- The Washington Times - Tuesday, August 26, 2003

It’s party time for Mars lovers. At 5:51 a.m. this morning, the red planet was 34.65 million miles from us, the closest it’s been in exactly 59,619 years.

Earthlings are celebrating.

There are, literally, hundreds of parties, festivals and sky-watching events scheduled around the planet, celebrating Mars as neighbor, astronomical phenomenon and cultural force.

“We’re ready, though we’ll really have to strain to see Mars. Our building just isn’t high enough,” said a spokesman for the Mars Cafe in San Francisco, where the specialty is a blushing-red Martian martini flavored with cranberry vodka and lime.

Mars as media star remains unchallenged this week as journalists interpreted the phenomenon for curious humankind. None could quite agree about color: Mars has been described as ruddy, rusty, peach, russet, pink, orange, carmine, golden, and just plain red among other things.

“This is a big deal, both scientifically and from a philosophical standpoint. Mars hasn’t been closer to us in the entire history of the human species,” said Bruce Betts of the California-based Planetary Society, founded by the late astronomer Carl Sagan 23 years ago.

The 100,000-member group (https://planetary.org) has proclaimed today “Mars Day,” organized an international “Mars Watch” and tracked 250 events in dozens of countries including the United States, China, India, Denmark, Spain, Jordan and Australia.

Many observers are intrigued simply with the numbers. Mars won’t get this cozy for another 244 years, and it won’t get closer (as in 33.92 million miles) until Jan. 15, 9943.

“Mars has always been an object of intrigue for Earthlings, wandering there in the sky,” Mr. Betts continued. “This moment is a positive thing for us to concentrate on right now. It gets the imagination going.”

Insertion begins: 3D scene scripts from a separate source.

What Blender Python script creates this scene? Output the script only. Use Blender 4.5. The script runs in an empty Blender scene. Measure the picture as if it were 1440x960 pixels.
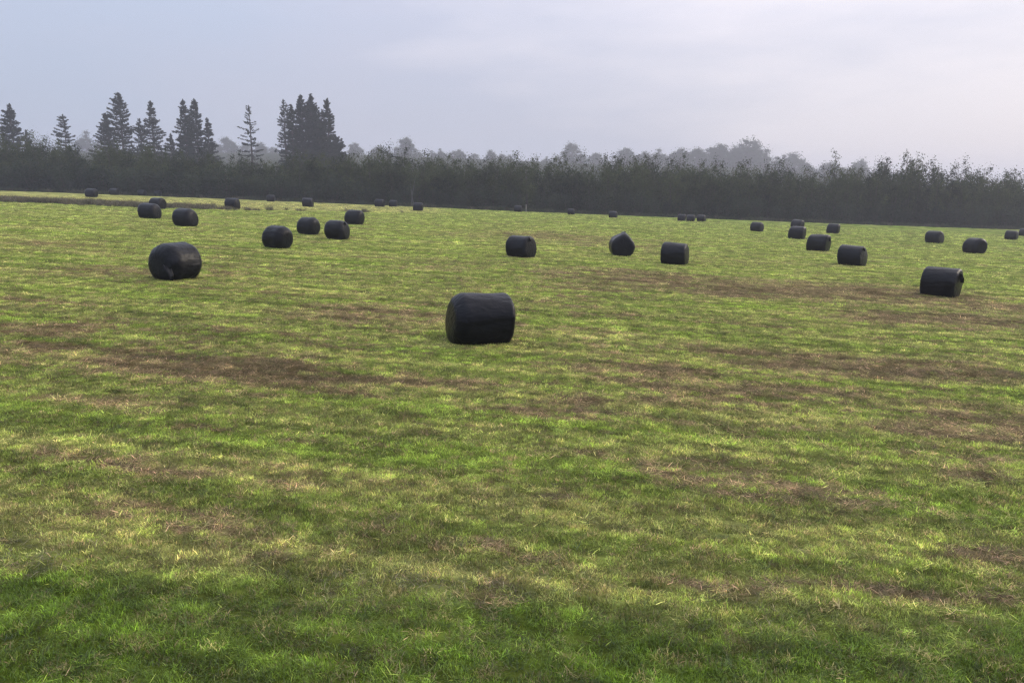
import bpy, math, random
import numpy as np
from mathutils import Vector, Matrix

R = math.radians
rng = np.random.default_rng(7)
random.seed(7)
scene = bpy.context.scene
COL = scene.collection

# ------------------------------------------------------------------ camera
F_PX = 1050.0                       # focal length in pixels of a 1440 px wide picture
PITCH = math.atan(210.0 / F_PX)     # tilted down
CAM_Z = 3.264
cam_d = bpy.data.cameras.new('camera')
cam = bpy.data.objects.new('camera', cam_d)
COL.objects.link(cam)
cam_d.sensor_width = 36.0
cam_d.lens = F_PX / 1440.0 * 36.0
cam_d.clip_start = 0.1
cam_d.clip_end = 9000.0
cam.location = (0, 0, CAM_Z)
cam.rotation_euler = (math.pi / 2 - PITCH, 0, 0)
scene.camera = cam

# ------------------------------------------------------------------ world, sun, exposure
SUN_AZ, SUN_EL = R(62), R(24)       # to the right of the view, low
sun_dir = Vector((math.sin(SUN_AZ) * math.cos(SUN_EL), math.cos(SUN_AZ) * math.cos(SUN_EL), math.sin(SUN_EL)))
world = bpy.data.worlds.new('World')
scene.world = world
world.use_nodes = True
nt = world.node_tree
nt.nodes.clear()


def nd(tree, typ, **kw):
    n = tree.nodes.new(typ)
    for k, v in kw.items():
        setattr(n, k, v)
    return n


out = nd(nt, 'ShaderNodeOutputWorld')
bg_sky = nd(nt, 'ShaderNodeBackground')
bg_cl = nd(nt, 'ShaderNodeBackground')
mixs = nd(nt, 'ShaderNodeMixShader')
sky = nd(nt, 'ShaderNodeTexSky', sky_type='NISHITA')
sky.sun_disc = False
sky.sun_elevation = SUN_EL
sky.sun_rotation = SUN_AZ
sky.dust_density = 3.0
bg_sky.inputs['Strength'].default_value = 0.12
nt.links.new(sky.outputs[0], bg_sky.inputs['Color'])
tc = nd(nt, 'ShaderNodeTexCoord')
dot = nd(nt, 'ShaderNodeVectorMath', operation='DOT_PRODUCT')
dot.inputs[1].default_value = sun_dir
nt.links.new(tc.outputs['Generated'], dot.inputs[0])
mr = nd(nt, 'ShaderNodeMapRange')
mr.inputs['From Min'].default_value = -0.2
mr.inputs['From Max'].default_value = 1.0
nt.links.new(dot.outputs['Value'], mr.inputs['Value'])
map_ = nd(nt, 'ShaderNodeMapping')
map_.inputs['Scale'].default_value = (1.0, 1.0, 4.0)
nt.links.new(tc.outputs['Generated'], map_.inputs['Vector'])
cn = nd(nt, 'ShaderNodeTexNoise')
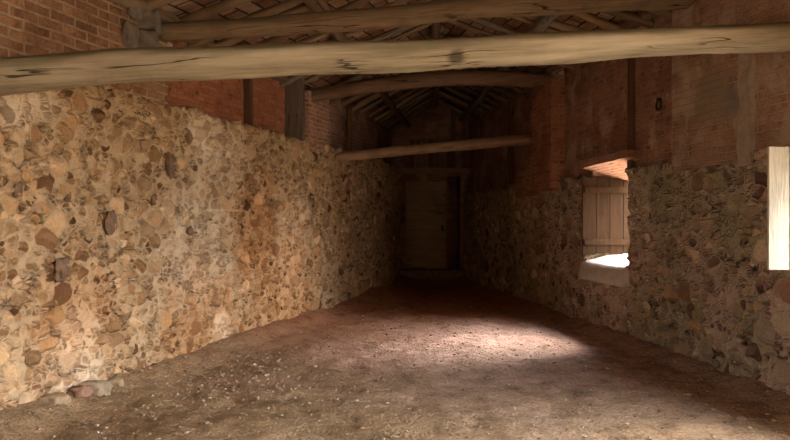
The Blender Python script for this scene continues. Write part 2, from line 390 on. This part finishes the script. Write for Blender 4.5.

Tonight, there are “star parties” in Baltimore and Fort Meyers, Fla., where revelers are encouraged to dress as their favorite science-fiction characters. “Marvelous Mars” will be celebrated in Salem, Ore., while visitors to the Franklin Institute Science Museum in Philadelphia will concoct edible “Martian soil” from undisclosed ingredients.

The Planetary Society itself offered a birthday celebration for sci-fi author Ray Bradbury, who turns 83 today, with greetings from “Star Wars” creator George Lucas and original “Star Trek” actress Nichelle Nichols, who advised Mr. Bradbury, “Fahrenheit 451 is a temperature … not nearly as hot as its author.”

Things weren’t quite so convivial in India, however. Astrologers in New Delhi blamed the close proximity of Mars for a terrorist attack in Bombay on Monday that killed over 50 people. Mars, the group told the press, “portends violence, wars, bloodshed and combat.”

Mars as object of scientific affection is at its zenith.

The Hubble Space Telescope has transmitted two spectacular photos of the planet since yesterday.

There are not one but four spacecraft en route to Mars to join the pair of NASA orbiters already in place. The quartet comprises “Spirit” and “Opportunity,” both from the U.S. space agency, “Beagle 2” from the European Space Agency and Japan’s “Nozomi,” which translates as “hope.”

Sky-watchers are assuring those who miss the big Mars moment that the planet will shine brightly through the first week of September. Meanwhile, Earthlings will peer through telescopes and watch “Mars Attacks” on the VCR tonight while at least one scientist ponders the meaning of it all.

“Earth and Mars exchanged material in the early days when life was forming on Earth,” said Mark Adler, a mission manager for NASA’s Mars exploration project.

“Was Mars part of our past? Maybe we are the Martians,” Mr. Adler told the British Broadcasting Corp. yesterday.